■ **INFORMATION SUPPLIED**:
++++++++++

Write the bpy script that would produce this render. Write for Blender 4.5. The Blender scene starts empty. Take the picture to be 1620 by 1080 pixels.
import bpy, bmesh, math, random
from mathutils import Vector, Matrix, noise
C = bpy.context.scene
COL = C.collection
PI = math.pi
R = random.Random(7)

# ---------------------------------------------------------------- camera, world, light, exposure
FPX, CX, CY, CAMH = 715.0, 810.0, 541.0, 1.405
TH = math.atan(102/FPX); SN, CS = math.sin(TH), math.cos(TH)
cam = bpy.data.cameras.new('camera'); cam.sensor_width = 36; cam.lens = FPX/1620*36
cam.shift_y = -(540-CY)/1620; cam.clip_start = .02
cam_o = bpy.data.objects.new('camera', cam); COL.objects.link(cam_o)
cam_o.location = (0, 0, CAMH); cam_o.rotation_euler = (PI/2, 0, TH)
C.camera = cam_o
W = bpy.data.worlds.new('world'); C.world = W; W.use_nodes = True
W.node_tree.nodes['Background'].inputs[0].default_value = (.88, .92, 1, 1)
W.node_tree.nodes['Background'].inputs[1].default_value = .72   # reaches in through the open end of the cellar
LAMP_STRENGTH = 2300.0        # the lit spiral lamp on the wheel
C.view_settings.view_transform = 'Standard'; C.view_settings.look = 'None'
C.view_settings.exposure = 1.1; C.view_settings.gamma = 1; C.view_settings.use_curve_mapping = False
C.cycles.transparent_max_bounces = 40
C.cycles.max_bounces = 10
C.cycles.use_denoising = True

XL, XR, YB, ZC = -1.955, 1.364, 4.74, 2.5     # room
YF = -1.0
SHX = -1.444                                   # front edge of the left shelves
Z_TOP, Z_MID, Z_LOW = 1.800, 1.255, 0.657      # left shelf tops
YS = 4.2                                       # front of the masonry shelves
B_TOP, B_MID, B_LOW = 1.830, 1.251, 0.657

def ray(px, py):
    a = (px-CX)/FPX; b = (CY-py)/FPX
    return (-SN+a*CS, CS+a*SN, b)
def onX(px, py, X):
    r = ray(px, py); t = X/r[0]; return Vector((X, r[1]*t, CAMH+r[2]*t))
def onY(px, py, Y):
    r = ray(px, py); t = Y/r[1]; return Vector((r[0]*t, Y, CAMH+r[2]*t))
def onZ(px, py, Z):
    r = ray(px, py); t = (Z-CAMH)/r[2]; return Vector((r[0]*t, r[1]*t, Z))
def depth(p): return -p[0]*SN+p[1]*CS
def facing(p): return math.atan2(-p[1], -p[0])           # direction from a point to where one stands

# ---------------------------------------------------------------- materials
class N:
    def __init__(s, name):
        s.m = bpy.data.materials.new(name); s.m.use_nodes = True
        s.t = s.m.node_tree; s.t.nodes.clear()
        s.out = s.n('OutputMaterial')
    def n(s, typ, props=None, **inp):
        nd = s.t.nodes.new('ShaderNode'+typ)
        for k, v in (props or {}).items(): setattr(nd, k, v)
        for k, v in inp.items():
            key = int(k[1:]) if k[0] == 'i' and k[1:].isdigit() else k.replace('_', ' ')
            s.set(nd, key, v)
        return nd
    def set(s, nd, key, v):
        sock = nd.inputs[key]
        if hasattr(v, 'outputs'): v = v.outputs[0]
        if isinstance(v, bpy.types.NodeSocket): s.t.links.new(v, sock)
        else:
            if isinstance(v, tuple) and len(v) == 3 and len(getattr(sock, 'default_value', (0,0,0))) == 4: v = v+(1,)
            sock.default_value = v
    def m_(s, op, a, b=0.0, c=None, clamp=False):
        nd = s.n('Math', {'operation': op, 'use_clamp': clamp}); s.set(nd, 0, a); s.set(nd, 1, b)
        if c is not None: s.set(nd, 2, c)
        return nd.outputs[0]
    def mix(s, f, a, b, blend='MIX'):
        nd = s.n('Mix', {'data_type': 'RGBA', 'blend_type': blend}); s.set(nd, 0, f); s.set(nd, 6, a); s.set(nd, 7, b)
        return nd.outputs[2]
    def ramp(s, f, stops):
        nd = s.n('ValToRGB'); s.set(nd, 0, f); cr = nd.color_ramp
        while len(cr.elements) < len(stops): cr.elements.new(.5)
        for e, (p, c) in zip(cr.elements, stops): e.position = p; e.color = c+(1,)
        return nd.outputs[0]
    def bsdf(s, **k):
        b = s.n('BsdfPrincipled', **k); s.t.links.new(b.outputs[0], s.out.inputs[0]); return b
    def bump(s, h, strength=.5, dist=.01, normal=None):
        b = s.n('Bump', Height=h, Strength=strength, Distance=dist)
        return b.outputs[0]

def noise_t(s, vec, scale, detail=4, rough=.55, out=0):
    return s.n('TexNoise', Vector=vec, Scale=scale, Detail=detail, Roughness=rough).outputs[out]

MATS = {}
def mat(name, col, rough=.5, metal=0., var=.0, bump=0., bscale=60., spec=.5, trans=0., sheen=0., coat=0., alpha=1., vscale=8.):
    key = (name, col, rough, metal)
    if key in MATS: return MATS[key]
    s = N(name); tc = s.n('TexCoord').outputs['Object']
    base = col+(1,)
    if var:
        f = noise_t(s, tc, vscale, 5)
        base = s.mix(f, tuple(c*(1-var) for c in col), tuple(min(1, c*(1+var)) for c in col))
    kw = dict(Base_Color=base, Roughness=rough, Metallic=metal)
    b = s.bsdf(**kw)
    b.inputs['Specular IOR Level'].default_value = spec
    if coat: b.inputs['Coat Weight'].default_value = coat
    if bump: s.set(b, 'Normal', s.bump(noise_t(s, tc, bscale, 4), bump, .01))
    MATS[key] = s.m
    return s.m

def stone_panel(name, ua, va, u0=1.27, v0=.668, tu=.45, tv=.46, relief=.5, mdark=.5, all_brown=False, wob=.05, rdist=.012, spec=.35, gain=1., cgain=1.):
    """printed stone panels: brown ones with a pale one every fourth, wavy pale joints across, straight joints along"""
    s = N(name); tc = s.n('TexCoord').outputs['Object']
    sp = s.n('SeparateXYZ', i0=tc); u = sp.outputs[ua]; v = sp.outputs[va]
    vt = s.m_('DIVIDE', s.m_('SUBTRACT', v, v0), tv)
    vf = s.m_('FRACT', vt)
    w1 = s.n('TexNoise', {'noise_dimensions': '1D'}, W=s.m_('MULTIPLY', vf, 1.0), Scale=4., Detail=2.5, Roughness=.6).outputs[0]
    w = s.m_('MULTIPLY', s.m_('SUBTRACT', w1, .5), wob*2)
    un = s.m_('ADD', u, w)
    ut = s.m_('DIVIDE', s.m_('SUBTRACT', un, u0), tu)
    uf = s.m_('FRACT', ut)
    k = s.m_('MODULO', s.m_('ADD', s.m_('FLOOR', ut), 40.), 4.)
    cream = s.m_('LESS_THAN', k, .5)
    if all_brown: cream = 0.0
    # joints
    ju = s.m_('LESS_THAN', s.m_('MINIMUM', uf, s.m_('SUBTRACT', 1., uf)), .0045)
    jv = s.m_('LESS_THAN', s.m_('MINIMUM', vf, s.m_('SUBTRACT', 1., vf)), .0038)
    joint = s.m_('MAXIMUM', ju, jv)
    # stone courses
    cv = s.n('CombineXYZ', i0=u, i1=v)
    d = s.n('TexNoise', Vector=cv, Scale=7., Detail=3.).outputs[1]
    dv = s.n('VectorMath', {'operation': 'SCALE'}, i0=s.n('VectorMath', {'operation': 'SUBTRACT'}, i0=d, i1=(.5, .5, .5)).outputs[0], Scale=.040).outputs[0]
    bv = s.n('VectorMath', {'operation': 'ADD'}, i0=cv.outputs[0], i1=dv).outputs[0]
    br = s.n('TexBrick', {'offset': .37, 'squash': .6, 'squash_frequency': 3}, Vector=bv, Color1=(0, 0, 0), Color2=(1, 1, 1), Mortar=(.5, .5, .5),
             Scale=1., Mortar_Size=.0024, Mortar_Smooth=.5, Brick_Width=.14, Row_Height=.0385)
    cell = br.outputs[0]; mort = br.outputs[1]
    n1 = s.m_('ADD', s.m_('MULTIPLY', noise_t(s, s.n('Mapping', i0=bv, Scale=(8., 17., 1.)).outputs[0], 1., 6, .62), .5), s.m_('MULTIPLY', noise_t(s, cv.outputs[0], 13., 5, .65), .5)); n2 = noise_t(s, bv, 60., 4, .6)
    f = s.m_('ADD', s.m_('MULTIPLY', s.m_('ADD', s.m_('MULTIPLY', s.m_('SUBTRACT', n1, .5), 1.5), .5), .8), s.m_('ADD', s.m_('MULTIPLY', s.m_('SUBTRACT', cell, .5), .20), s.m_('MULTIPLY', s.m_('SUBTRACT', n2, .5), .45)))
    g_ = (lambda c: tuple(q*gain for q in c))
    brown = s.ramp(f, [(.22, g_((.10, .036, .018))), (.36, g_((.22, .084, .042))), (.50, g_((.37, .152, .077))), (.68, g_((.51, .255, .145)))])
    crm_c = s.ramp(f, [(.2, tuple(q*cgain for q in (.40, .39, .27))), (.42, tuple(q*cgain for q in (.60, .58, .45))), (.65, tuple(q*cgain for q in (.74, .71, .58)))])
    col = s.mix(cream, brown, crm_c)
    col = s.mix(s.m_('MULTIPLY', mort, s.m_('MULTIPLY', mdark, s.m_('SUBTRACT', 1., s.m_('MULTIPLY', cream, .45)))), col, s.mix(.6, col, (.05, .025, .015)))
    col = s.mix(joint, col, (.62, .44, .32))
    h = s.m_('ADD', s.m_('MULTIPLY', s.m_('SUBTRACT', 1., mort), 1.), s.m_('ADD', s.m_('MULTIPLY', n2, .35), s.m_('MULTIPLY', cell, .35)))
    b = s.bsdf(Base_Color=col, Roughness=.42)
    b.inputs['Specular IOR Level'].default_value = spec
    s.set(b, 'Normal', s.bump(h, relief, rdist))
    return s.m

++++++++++

■ **EXERCISE**: Write out a verbatim copy of the data, beginning with its first line and ending with the line that contains "R = random.Random(7)".

■ **SOLUTION TO THIS EXERCISE**:
Write the bpy script that would produce this render. Write for Blender 4.5. The Blender scene starts empty. Take the picture to be 1620 by 1080 pixels.
import bpy, bmesh, math, random
from mathutils import Vector, Matrix, noise
C = bpy.context.scene
COL = C.collection
PI = math.pi
R = random.Random(7)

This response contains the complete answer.